SUPPLIED DATA

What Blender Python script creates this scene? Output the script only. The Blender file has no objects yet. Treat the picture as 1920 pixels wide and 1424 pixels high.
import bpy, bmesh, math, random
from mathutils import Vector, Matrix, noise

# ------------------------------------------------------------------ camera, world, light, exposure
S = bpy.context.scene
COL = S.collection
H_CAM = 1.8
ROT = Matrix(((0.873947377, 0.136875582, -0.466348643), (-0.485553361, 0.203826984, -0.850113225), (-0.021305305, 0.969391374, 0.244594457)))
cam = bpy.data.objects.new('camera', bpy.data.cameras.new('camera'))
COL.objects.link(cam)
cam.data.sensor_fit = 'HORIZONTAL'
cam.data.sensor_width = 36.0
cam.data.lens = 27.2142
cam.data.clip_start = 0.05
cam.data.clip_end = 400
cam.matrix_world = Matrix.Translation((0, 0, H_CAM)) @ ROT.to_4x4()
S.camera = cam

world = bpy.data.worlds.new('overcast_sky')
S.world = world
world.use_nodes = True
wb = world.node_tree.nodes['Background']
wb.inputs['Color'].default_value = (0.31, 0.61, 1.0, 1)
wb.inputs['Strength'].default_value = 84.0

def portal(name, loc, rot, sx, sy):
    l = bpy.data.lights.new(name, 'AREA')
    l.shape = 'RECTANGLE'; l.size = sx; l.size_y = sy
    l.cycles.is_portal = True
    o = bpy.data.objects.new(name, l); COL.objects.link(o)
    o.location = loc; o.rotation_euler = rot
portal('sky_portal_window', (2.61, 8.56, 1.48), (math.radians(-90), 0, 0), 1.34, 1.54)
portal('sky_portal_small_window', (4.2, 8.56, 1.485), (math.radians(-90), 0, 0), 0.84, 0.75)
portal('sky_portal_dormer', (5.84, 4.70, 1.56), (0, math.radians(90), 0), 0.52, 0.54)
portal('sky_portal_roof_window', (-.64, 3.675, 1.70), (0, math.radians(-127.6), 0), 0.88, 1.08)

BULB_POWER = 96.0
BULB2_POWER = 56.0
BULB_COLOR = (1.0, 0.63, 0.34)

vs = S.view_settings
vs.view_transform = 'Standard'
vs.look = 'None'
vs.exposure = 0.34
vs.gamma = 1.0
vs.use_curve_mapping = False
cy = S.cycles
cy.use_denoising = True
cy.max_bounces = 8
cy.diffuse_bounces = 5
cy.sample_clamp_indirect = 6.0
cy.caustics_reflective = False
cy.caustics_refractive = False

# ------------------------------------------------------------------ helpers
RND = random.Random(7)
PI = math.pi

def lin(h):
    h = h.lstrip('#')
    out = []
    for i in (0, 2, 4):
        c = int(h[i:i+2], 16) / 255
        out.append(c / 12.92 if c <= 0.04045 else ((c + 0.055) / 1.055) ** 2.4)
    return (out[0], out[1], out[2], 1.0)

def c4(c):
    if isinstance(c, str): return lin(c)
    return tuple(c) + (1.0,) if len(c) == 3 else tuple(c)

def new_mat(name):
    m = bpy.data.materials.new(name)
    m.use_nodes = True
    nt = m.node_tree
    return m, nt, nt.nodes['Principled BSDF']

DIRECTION
All of the data must be returned exactly.

TASK SOLUTION
What Blender Python script creates this scene? Output the script only. The Blender file has no objects yet. Treat the picture as 1920 pixels wide and 1424 pixels high.
import bpy, bmesh, math, random
from mathutils import Vector, Matrix, noise

# ------------------------------------------------------------------ camera, world, light, exposure
S = bpy.context.scene
COL = S.collection
H_CAM = 1.8
ROT = Matrix(((0.873947377, 0.136875582, -0.466348643), (-0.485553361, 0.203826984, -0.850113225), (-0.021305305, 0.969391374, 0.244594457)))
cam = bpy.data.objects.new('camera', bpy.data.cameras.new('camera'))
COL.objects.link(cam)
cam.data.sensor_fit = 'HORIZONTAL'
cam.data.sensor_width = 36.0
cam.data.lens = 27.2142
cam.data.clip_start = 0.05
cam.data.clip_end = 400
cam.matrix_world = Matrix.Translation((0, 0, H_CAM)) @ ROT.to_4x4()
S.camera = cam

world = bpy.data.worlds.new('overcast_sky')
S.world = world
world.use_nodes = True
wb = world.node_tree.nodes['Background']
wb.inputs['Color'].default_value = (0.31, 0.61, 1.0, 1)
wb.inputs['Strength'].default_value = 84.0

def portal(name, loc, rot, sx, sy):
    l = bpy.data.lights.new(name, 'AREA')
    l.shape = 'RECTANGLE'; l.size = sx; l.size_y = sy
    l.cycles.is_portal = True
    o = bpy.data.objects.new(name, l); COL.objects.link(o)
    o.location = loc; o.rotation_euler = rot
portal('sky_portal_window', (2.61, 8.56, 1.48), (math.radians(-90), 0, 0), 1.34, 1.54)
portal('sky_portal_small_window', (4.2, 8.56, 1.485), (math.radians(-90), 0, 0), 0.84, 0.75)
portal('sky_portal_dormer', (5.84, 4.70, 1.56), (0, math.radians(90), 0), 0.52, 0.54)
portal('sky_portal_roof_window', (-.64, 3.675, 1.70), (0, math.radians(-127.6), 0), 0.88, 1.08)

BULB_POWER = 96.0
BULB2_POWER = 56.0
BULB_COLOR = (1.0, 0.63, 0.34)

vs = S.view_settings
vs.view_transform = 'Standard'
vs.look = 'None'
vs.exposure = 0.34
vs.gamma = 1.0
vs.use_curve_mapping = False
cy = S.cycles
cy.use_denoising = True
cy.max_bounces = 8
cy.diffuse_bounces = 5
cy.sample_clamp_indirect = 6.0
cy.caustics_reflective = False
cy.caustics_refractive = False

# ------------------------------------------------------------------ helpers
RND = random.Random(7)
PI = math.pi

def lin(h):
    h = h.lstrip('#')
    out = []
    for i in (0, 2, 4):
        c = int(h[i:i+2], 16) / 255
        out.append(c / 12.92 if c <= 0.04045 else ((c + 0.055) / 1.055) ** 2.4)
    return (out[0], out[1], out[2], 1.0)

def c4(c):
    if isinstance(c, str): return lin(c)
    return tuple(c) + (1.0,) if len(c) == 3 else tuple(c)

def new_mat(name):
    m = bpy.data.materials.new(name)
    m.use_nodes = True
    nt = m.node_tree
    return m, nt, nt.nodes['Principled BSDF']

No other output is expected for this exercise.